Problem to solve — Extract each line of the data and write it out again exactly.

*-*-*

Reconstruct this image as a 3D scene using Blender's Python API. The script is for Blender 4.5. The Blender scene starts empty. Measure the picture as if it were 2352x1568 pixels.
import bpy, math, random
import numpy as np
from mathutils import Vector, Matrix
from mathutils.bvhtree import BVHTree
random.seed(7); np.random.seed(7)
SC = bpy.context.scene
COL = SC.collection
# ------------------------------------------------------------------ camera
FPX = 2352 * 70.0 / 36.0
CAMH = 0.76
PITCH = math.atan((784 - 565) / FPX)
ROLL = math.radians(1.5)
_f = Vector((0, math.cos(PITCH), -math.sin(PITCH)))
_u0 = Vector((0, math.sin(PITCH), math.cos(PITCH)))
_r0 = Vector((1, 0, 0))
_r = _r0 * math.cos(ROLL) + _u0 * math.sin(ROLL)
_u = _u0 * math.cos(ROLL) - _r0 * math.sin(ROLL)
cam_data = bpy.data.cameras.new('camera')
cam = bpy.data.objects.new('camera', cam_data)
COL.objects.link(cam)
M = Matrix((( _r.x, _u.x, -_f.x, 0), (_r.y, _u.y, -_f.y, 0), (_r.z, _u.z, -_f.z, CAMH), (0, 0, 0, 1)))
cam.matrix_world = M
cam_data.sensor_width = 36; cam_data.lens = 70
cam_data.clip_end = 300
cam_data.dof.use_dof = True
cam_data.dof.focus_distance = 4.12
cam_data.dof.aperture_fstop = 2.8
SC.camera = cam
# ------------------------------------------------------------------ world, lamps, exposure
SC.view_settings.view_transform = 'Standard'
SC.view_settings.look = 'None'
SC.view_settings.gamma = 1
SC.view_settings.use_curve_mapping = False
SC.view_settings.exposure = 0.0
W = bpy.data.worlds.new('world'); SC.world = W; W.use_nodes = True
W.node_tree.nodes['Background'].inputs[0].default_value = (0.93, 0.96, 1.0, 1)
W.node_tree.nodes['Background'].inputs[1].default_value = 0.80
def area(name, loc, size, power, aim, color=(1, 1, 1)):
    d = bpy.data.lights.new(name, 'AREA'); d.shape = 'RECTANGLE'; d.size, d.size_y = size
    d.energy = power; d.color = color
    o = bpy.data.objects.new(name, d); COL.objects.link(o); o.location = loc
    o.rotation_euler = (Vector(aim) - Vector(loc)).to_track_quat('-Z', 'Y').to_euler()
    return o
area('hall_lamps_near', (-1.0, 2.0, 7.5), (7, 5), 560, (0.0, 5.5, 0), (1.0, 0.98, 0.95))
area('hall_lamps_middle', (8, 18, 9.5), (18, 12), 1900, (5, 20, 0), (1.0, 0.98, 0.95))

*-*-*

Response —
Reconstruct this image as a 3D scene using Blender's Python API. The script is for Blender 4.5. The Blender scene starts empty. Measure the picture as if it were 2352x1568 pixels.
import bpy, math, random
import numpy as np
from mathutils import Vector, Matrix
from mathutils.bvhtree import BVHTree
random.seed(7); np.random.seed(7)
SC = bpy.context.scene
COL = SC.collection
# ------------------------------------------------------------------ camera
FPX = 2352 * 70.0 / 36.0
CAMH = 0.76
PITCH = math.atan((784 - 565) / FPX)
ROLL = math.radians(1.5)
_f = Vector((0, math.cos(PITCH), -math.sin(PITCH)))
_u0 = Vector((0, math.sin(PITCH), math.cos(PITCH)))
_r0 = Vector((1, 0, 0))
_r = _r0 * math.cos(ROLL) + _u0 * math.sin(ROLL)
_u = _u0 * math.cos(ROLL) - _r0 * math.sin(ROLL)
cam_data = bpy.data.cameras.new('camera')
cam = bpy.data.objects.new('camera', cam_data)
COL.objects.link(cam)
M = Matrix((( _r.x, _u.x, -_f.x, 0), (_r.y, _u.y, -_f.y, 0), (_r.z, _u.z, -_f.z, CAMH), (0, 0, 0, 1)))
cam.matrix_world = M
cam_data.sensor_width = 36; cam_data.lens = 70
cam_data.clip_end = 300
cam_data.dof.use_dof = True
cam_data.dof.focus_distance = 4.12
cam_data.dof.aperture_fstop = 2.8
SC.camera = cam
# ------------------------------------------------------------------ world, lamps, exposure
SC.view_settings.view_transform = 'Standard'
SC.view_settings.look = 'None'
SC.view_settings.gamma = 1
SC.view_settings.use_curve_mapping = False
SC.view_settings.exposure = 0.0
W = bpy.data.worlds.new('world'); SC.world = W; W.use_nodes = True
W.node_tree.nodes['Background'].inputs[0].default_value = (0.93, 0.96, 1.0, 1)
W.node_tree.nodes['Background'].inputs[1].default_value = 0.80
def area(name, loc, size, power, aim, color=(1, 1, 1)):
    d = bpy.data.lights.new(name, 'AREA'); d.shape = 'RECTANGLE'; d.size, d.size_y = size
    d.energy = power; d.color = color
    o = bpy.data.objects.new(name, d); COL.objects.link(o); o.location = loc
    o.rotation_euler = (Vector(aim) - Vector(loc)).to_track_quat('-Z', 'Y').to_euler()
    return o
area('hall_lamps_near', (-1.0, 2.0, 7.5), (7, 5), 560, (0.0, 5.5, 0), (1.0, 0.98, 0.95))
area('hall_lamps_middle', (8, 18, 9.5), (18, 12), 1900, (5, 20, 0), (1.0, 0.98, 0.95))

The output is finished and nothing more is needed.